I had four teenagers all packed and ready to go to Ramsgate, and I was doing a quick final scout around the house for where the terrible smell was coming from. I love seeing a teenager with an overnight bag. You just know they’ve forgotten the real stuff (toothbrush, pants) and remembered the dumb stuff (crochet hooks, spare headphone case). And they look so proud and independent.
In fact, the smell was outside the house, a backed-up drain that had made a zen-looking but appallingly foul pond of the garden. Mr Z came back from work and identified this, just as we were all leaving. “Do you want me to stay?” I said, with a lot of heavy upwards inflection to indicate that no way on earth was I going to. “Well, yes,” he replied.
“You think I’m joking,” he said. There should be some pre-nuptial course on when not to laugh. “I’m not joking.” But this was one drain, and one terrible odour: it wasn’t a two-man job, I reasoned. Besides, I had all these teenagers with their little bags.
In fact, it turned out to be a five-man, three-day job. The first day was the simple but unlovely task of shovelling eight sacks of shit and getting rid of it. Really, the only way it could have been more like an aphorism brought to life is if Mr Z had had to eat it. It was unbelievably disgusting work, obviously considerably worsened if your helpmeet was motoring down the M2 and one had had to call a longsuffering handyman and spend all afternoon apologising to him.

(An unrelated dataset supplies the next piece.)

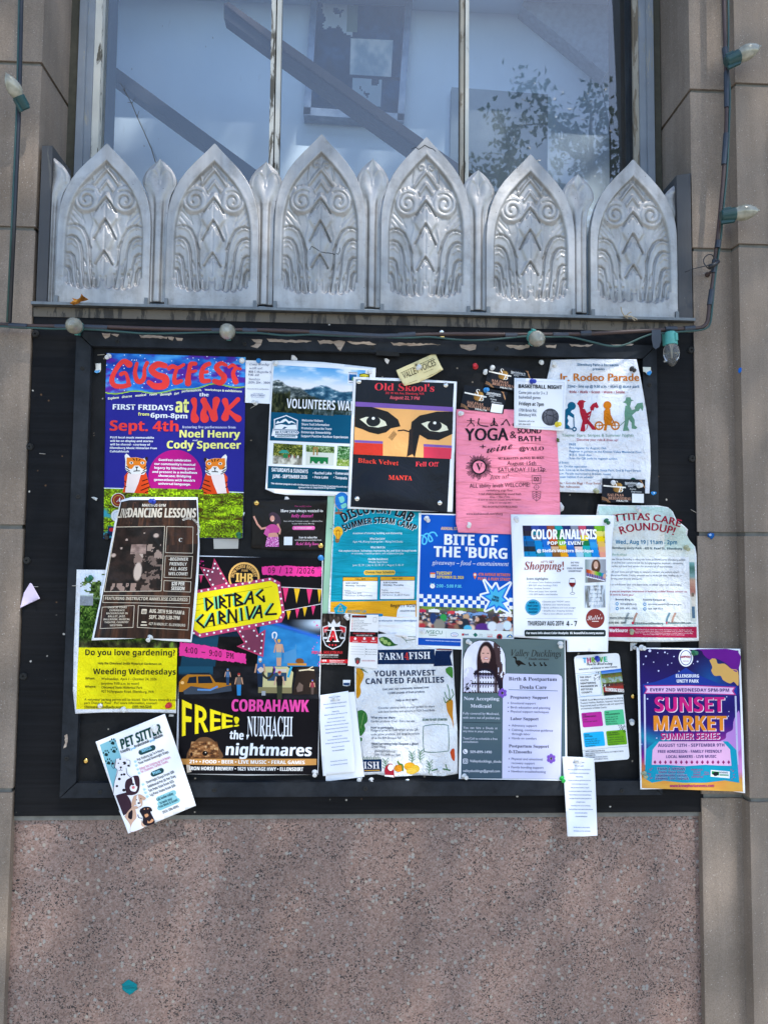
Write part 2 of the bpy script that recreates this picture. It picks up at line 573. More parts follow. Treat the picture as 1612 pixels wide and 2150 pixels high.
# ------------------------------------------------------------------ cast panels
HW_Y = [0,3,9,17,37,57,74,92,110,127,144,170,400]
HW_X = [0,4,9.5,17.5,39,58,71,81,88,92.5,95.5,97,97]


def relief(x,y,tall):
    """height (mm) of the cast relief at x (from the middle) and y (below the tip)"""
    X = np.abs(x)
    B = 18.0
    hin = np.interp(y - 19,HW_Y,HW_X) - 17.5
    hin = np.where(y < 24,-30,hin)
    d_in = hin - X                                      # > 0 inside the sunk field
    flute = [(0,6.5,276),(13,8,292),(29.5,8,294),(45.5,7.5,294),(59,6,290),(71,5,286)]
    yb = np.full_like(X,270.0)
    for c,w,b in flute:
        t = (X - c) / w
        yb = np.maximum(yb,np.where(np.abs(t) < 1,b - 8 + 8 * np.sqrt(np.clip(1 - t * t,0,1)),0))
    yb = yb + tall
    d_f = np.minimum(d_in,yb - y)
    sink = 1 / (1 + np.exp(-d_f / .8))
    h = B - 7.5 * sink
    rim = np.exp(-((d_in + 4) / 5) ** 2) * .6
    h = h + rim * (y < yb)
    yy = y - tall

    def dist(pts):
        d = np.full_like(X,1e9)
        for (a,b),(c,e) in zip(pts,pts[1:]):
            vx,vy = c - a,e - b
            t = np.clip(((X - a) * vx + (yy - b) * vy) / (vx * vx + vy * vy + 1e-9),0,1)
            d = np.minimum(d,np.hypot(X - a - t * vx,yy - b - t * vy))
        return d
    groove = lambda pts,a,w: -1.55 * a * np.exp(-(dist(pts) / w) ** 2)
    ridge = lambda pts,a,w: 1.12 * a * np.exp(-(dist(pts) / w) ** 2)
    sig = lambda d,w=.8: 1 / (1 + np.exp(-d / w))
    m = 0 * X
    # volutes with hoods
    r = np.hypot((X - 40),(yy - 114))
    hood = np.hypot((X - 38) / 28,(yy - 104) / 24)
    m = m + 3.4 * sig((1 - hood) * 24) * (yy < 122)
    m = np.maximum(m,5.2 * sig(24.5 - r))
    sp = [(40 + (22 - 17 * k / 40) * math.cos(-2.2 + 9.6 * k / 40),114 + (22 - 17 * k / 40) * math.sin(-2.2 + 9.6 * k / 40)) for k in range(41)]
    m = m + groove(sp,2.6,1.5)
    m = m + groove([(64,92),(58,85),(48,82),(40,80),(30,83),(20,88),(13,100)],1.6,1.6)
    # chevrons
    m = m + ridge([(0,50),(12,63),(25,80)],4.6,3.4) + groove([(0,56),(22,84)],1.8,1.6)
    m = m + ridge([(0,74),(13,92)],3.6,3.0) + groove([(0,82),(9,94)],1.6,1.5)
    # little curls under the tip
    for cy in ([42] if not tall else [42,22]):
        sp2 = [(11 + (7.5 - 5 * k / 16) * math.cos(2.6 + 6.5 * k / 16),cy + (7.5 - 5 * k / 16) * math.sin(2.6 + 6.5 * k / 16)) for k in range(17)]
        m = m + ridge(sp2,2.6,1.7)
    m = m + ridge([(18,36),(24,46),(28,70)],2.4,1.7) + groove([(22,52),(24,74)],1.4,1.2)
    m = m + ridge([(66,104),(65,122),(58,134),(46,140)],1.6,1.6) + ridge([(30,140),(24,160),(30,182),(28,205)],1.6,1.8)
    for a,b,c,e in ((40,58,34,82),(49,66,43,84),(56,78,52,90),(34,50,31,74)): m = m + groove([(a,b),(c,e)],1.4,1.3)
    # stem leaves
    stem = 4.2 * sig(np.interp(yy,[96,112,150,170,190,216,240,262],[2,16,26,10,20,8,18,13]) - X,1.6) * (yy > 96)
    m = np.maximum(m,stem * (r > 25))
    for ap,sx,sy in ((108,21,28),(152,22,39),(217,17,26)):
        m = m + groove([(0,ap),(sx * .45,ap + sy * .4),(sx,ap + sy)],4.2,1.7) + ridge([(0,ap - 3.5),(sx * .5,ap + sy * .4 - 4),(sx + 2,ap + sy - 3)],1.6,1.6)
        m = m + groove([(0,ap + 7),(sx * .5,ap + sy * .55 + 6)],2.4,1.5)
    m = m + groove([(0,112),(0,262)],1.6,1.0)
    # fan lines and drooping fronds
    for a,b,c,e in ((74,140,56,160),(76,150,62,166),(70,132,50,152),(52,140,44,160)): m = m + groove([(a,b),(c,e)],1.2,1.3)
    fr = [[(80,168),(68,163),(58,163),(46,171),(37,188),(31,212),(29,250),(21.5,292)],[(80,190),(70,186),(60,189),(52,199),(47,216),(45,250),(37.5,292)],[(80,222),(71,221),(64,227),(60,243),(59,262),(52,292)],[(80,250),(74,249),(69,258),(66,292)]]
    for q in fr:
        off = [(a + 3.4,b + 3.4) for a,b in q]
        m = m + groove(q,3.2,1.9) + ridge(off,2.2,2.8)
    for q in ([(78,203),(68,200),(60,208)],[(78,234),(72,233),(67,240)]): m = m + ridge(q,1.6,1.6)
    for a,b in ((34,196),(43,232),(30,236),(56,252)): m = m + groove([(a,b),(a - 6,b + 14)],2.0,1.3)
    m = m + groove([(21.5,262),(21.5,296)],2.4,1.4) + groove([(37.5,262),(37.5,296)],2.4,1.4) + groove([(52.5,262),(52.5,296)],2.2,1.3) + groove([(5.8,268),(5.8,290)],1.6,1.2)
    return h + m * sig(d_f - 1.2,1.0)


def cast_mesh(name,H,hw,hfun,ns,nt,back,warp=0.0):
    """a casting: rows from the tip (z = H) to the foot (z = 0), columns across; relief towards -Y; closed sides and back"""
    ys = np.concatenate([[0.0,.6,1.4],np.linspace(2.4,H,nt - 3)])
    s = np.linspace(-1,1,ns)
    S,Y = np.meshgrid(s,ys)
    X = S * np.interp(Y,*hw)
    hh = hfun(X,Y,S)
    co = np.stack([X / 1000,-hh / 1000,(H - Y) / 1000],-1).reshape(-1,3)
    n = ns * nt
    idx = np.arange(n).reshape(nt,ns)
    F = np.stack([idx[:-1,:-1],idx[1:,:-1],idx[1:,1:],idx[:-1,1:]],-1).reshape(-1,4).tolist()
    rim = list(idx[0,:]) + list(idx[1:,-1]) + list(idx[-1,::-1][1:]) + list(idx[::-1,0][1:-1])
    bc = co[rim].copy(); bc[:,1] = back
    base = n
    V = np.vstack([co,bc])
    R = len(rim)
    for i in range(R):
        F.append([rim[i],rim[(i + 1) % R],base + (i + 1) % R,base + i])
    F.append([base + i for i in range(R)])
    me = bpy.data.meshes.new(name)
    me.from_pydata(V.tolist(),[],F)
    nf = (nt - 1) * (ns - 1)
    sm = np.zeros(len(me.polygons),bool); sm[:nf] = True
    me.polygons.foreach_set('use_smooth',sm.tolist())
    me.materials.append(MT['metal'])
    me.update()
    return me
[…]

The second day was spent waiting for the drains experts, who are in incredibly high demand, since, apparently, this problem is London-wide. The heatwave compacted the detritus and then the heavy rain dislodged it all. Or something. To make matters worse, I wasn’t even properly listening when I phoned. The third day was the experts arriving. They had never seen older pipes, they said. They estimated that they hadn’t been cleaned since 1821. “Does that mean there were 200-year-old turds in there?” I asked, genuinely curious. “You think this is a joke,” Mr Z said. “This is not a joke.” It was all finally resolved about five minutes before we walked back in the door, having spent 72 hours pinballing between the arcade and Spoons. I mean, I did some ironing. But I’m not sure how I come back from this.